Hatırlanacağı üzere 24 Nisan 2007 tarihinde yapılan Ak Parti Grup toplantısında Başbakan Recep Tayyip Erdoğan tarafından 11. Cumhurbaşkanı adayı olarak gösterilmişti.
Arınç'ın açıklamalarından satırbaşları;
BEN TUTUNAK KATİBİ DEĞİLİM
Ben ağır ceza mahkemesinde avukatlık da yaptım, orada da güvenilir bir isimdim. O adam satılmaz, eğilip bükülmez denirdi. Ben şimdi hükümet sözcüsüyüm. Arkadaşlarıma bilgi verirken söylediğim her sözün yerini bulması lazım. Tutanak kâtibi değilim, özet yapıyorum.

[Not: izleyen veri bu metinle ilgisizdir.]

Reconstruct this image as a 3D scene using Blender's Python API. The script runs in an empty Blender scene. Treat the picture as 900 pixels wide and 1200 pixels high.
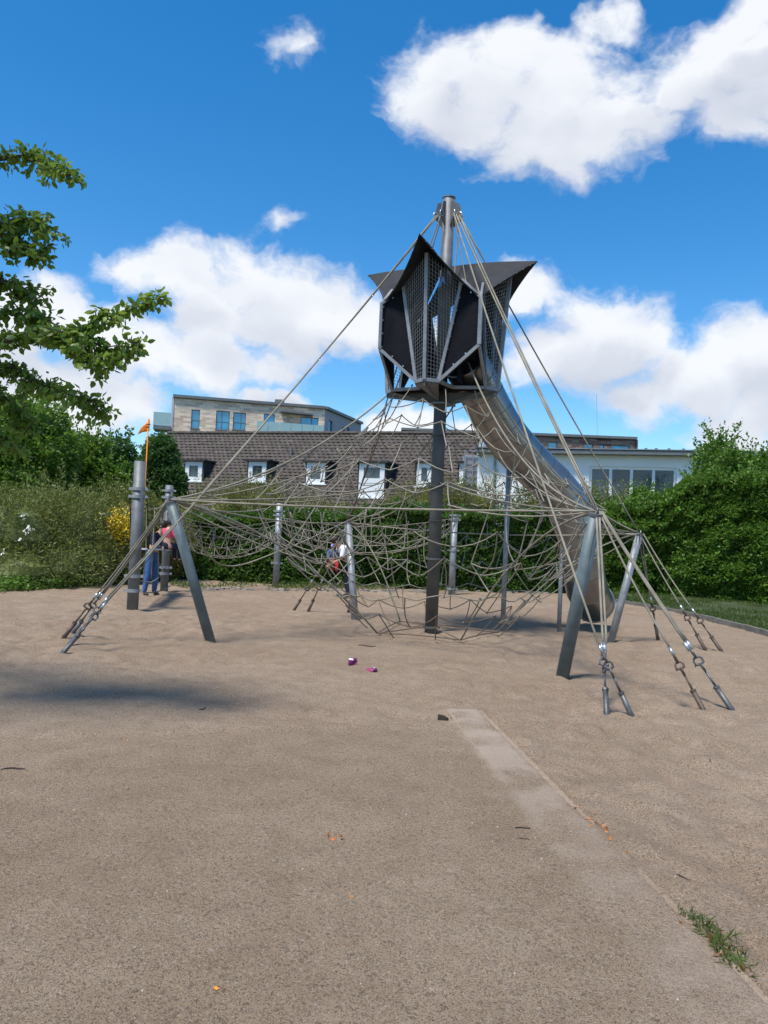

Ama söylediklerim içeride konuşulanlara doğru şekilde uymak zorundayım.
HÜKÜMETİMİ KORUMAK ZORUNDAYIM
Ben hükümet sözcüsü olarak söylediklerimle hükümetimi zor durumda bırakmamalıyım. Hükümetime yara vermemeliyim. Başbakanımı korumak zorundayım ikincisi. Satır satır onun söylediklerini yanıtlamak zorunda değilim. O gün bir soru soruldu. Ben bulunduğum yerde, ne duymuşsam onu söyledim. Duymadıklarımdan sorumlu değilim. Bakanlar Kurulu toplantısında konuşulmadı bu elbette. Bundan dolayı üzülmem, eksiklik hissetmem, yanlış yaptığımı düşünmüyorum. Başbakanımız grup toplantısında 'böyle şeyler duyuyoruz, bekâr genç kızlar ve erkeklerin bir arada oturması mahsurlu' dedi. Bu sözler ile benim söylediklerim tezat teşkil etti.
BEN YANLIŞ YAPMADIM AMA...
Ben yanlış yapmadım, ama farklı bir şey söyledi ve benim açıklamalarım ile kendi sözleri arasında bir fark ortaya çıkardı. Ben tevil edemem bunları ama başka pek çok insan "Başbakan'ın beni hiçe saydığını" ileri sürdü. Başbakan'ın sözlerinden ben sorumlu değilim. Kendi düşünür. Bu sözleriyle toplumda sosyal bir yaraya parmak bastığını düşünebilir. Ama aradan 12 saat bile geçmeden çelişki içinde bir şey yaşandı. Bunu ifade etmem lazım. Bu çelişkiye dikkat çeken pek çok isim bizi eleştirdi. Bazı eleştiriler haklıdır, saygı duyuyorum, ama bazıları bizi haksızca vuran, hazır imkân buldum vurayım diye bir şey var.